The procedures were observed.

The boxes were checked.


But the underlying questions remain unanswered.


In soccer, statisticians call this:


Possession without penetration.


The ball moves around impressively, but nothing actually reaches the goal.


The same phenomenon can occur in institutional governance.


Meetings occur.

Memoranda circulate.

Committees deliberate.

Statements are issued.

But the central issue remains untouched.


The objective becomes management of the question rather than answering it.


What universities sometimes fail to appreciate is that time cuts both ways.


Administrators often view delay as an ally.

But delay can also strengthen resolve.


The longer a straightforward question remains unanswered, the more attention people pay to the absence of an answer.

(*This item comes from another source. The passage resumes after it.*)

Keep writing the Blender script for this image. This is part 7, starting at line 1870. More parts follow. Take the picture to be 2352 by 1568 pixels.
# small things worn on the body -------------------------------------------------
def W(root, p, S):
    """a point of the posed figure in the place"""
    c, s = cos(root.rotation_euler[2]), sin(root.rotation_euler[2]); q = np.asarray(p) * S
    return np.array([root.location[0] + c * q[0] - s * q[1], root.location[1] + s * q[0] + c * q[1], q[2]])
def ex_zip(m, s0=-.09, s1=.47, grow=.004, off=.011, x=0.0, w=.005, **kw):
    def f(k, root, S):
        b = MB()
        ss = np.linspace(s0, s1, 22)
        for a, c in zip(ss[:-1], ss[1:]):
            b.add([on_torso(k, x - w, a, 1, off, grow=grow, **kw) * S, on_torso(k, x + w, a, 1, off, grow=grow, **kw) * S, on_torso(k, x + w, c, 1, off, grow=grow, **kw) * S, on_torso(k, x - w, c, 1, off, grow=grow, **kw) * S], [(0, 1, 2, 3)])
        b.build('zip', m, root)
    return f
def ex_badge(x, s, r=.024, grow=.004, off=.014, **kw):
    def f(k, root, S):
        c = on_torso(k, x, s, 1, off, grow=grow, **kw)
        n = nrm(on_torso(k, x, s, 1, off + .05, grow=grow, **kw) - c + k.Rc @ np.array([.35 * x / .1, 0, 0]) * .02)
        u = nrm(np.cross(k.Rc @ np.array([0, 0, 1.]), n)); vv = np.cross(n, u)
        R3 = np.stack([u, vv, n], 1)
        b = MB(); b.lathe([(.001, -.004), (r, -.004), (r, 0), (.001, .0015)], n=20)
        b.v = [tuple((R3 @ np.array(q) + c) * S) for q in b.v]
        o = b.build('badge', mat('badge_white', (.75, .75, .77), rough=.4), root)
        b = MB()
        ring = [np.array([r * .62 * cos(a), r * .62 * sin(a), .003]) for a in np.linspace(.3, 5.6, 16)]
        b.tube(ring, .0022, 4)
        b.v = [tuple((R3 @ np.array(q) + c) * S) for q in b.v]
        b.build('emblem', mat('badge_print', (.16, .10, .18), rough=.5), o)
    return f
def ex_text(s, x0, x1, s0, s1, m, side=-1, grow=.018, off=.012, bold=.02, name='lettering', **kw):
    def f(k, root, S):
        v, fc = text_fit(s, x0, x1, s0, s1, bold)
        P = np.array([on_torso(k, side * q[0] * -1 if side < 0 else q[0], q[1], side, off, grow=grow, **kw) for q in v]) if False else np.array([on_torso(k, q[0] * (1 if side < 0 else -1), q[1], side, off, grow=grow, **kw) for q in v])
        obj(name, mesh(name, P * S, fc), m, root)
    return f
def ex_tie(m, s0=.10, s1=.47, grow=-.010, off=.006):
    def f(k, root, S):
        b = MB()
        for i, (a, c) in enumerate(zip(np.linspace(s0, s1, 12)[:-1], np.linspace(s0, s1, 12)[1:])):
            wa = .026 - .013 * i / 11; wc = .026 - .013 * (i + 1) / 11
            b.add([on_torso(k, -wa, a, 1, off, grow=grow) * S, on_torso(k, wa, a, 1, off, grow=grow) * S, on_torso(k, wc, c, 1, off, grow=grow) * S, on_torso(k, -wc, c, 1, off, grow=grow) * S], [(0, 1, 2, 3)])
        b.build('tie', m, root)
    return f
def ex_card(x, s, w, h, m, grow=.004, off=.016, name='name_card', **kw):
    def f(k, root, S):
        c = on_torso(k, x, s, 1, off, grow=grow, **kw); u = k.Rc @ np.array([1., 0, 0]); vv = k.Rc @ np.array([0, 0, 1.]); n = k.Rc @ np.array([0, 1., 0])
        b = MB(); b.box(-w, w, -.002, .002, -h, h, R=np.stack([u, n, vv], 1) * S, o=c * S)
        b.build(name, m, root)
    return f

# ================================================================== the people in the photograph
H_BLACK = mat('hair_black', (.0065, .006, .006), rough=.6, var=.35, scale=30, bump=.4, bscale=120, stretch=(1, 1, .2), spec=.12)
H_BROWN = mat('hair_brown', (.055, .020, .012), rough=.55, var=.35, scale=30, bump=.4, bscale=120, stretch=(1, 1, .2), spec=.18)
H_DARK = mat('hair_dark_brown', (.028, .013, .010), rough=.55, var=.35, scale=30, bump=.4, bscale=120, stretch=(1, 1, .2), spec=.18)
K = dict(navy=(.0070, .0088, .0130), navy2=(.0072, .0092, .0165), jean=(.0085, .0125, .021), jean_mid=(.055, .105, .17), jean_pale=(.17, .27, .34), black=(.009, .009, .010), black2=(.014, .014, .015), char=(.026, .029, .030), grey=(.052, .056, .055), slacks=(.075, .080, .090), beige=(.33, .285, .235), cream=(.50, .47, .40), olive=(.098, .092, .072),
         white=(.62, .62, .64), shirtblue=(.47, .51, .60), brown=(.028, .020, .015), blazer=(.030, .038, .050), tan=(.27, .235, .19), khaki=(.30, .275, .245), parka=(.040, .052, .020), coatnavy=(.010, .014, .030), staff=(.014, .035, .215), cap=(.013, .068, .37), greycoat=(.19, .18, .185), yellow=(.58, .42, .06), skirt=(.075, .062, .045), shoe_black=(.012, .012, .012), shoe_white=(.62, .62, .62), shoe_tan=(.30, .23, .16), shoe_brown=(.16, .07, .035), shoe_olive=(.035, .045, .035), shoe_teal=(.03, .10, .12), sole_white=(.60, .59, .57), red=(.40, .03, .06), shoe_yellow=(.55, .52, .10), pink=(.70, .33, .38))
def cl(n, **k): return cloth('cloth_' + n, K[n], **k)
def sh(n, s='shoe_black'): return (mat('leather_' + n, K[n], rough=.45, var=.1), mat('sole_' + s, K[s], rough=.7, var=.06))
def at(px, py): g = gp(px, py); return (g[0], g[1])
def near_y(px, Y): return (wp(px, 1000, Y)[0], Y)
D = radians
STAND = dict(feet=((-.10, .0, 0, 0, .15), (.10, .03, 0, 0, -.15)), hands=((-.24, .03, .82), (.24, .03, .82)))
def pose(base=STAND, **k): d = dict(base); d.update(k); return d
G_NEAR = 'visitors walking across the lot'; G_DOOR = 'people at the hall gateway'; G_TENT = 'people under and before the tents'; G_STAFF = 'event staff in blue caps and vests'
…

Silence itself becomes part of the story.

Every unanswered email becomes another piece of evidence.

Every deferred discussion becomes another question.

Every procedural response highlights the lack of a substantive one.


The irony is that answering difficult questions is usually easier than avoiding them.


Transparency builds trust.

Engagement builds credibility.

Dialogue builds community.

Avoidance accomplishes the opposite.


The lesson from Australia's soccer victory over Turkey is not that possession is irrelevant.


Possession matters. Resources matter. Authority matters.


But they are not everything.


Sometimes patience matters more.

Sometimes persistence matters more.

Sometimes simply staying on the field matters more.


Universities often assume that concerned faculty members will eventually become distracted, discouraged, or exhausted.


Perhaps many do.


But occasionally they encounter someone who grew up Australian.


Someone who was taught that persistence is not stubbornness.


It is commitment.


Someone who understands that important questions do not become unimportant merely because they remain unanswered.


And someone who knows that, in the end, the scoreboard is not determined by possession statistics.


It is determined by results.


And the match is still being played.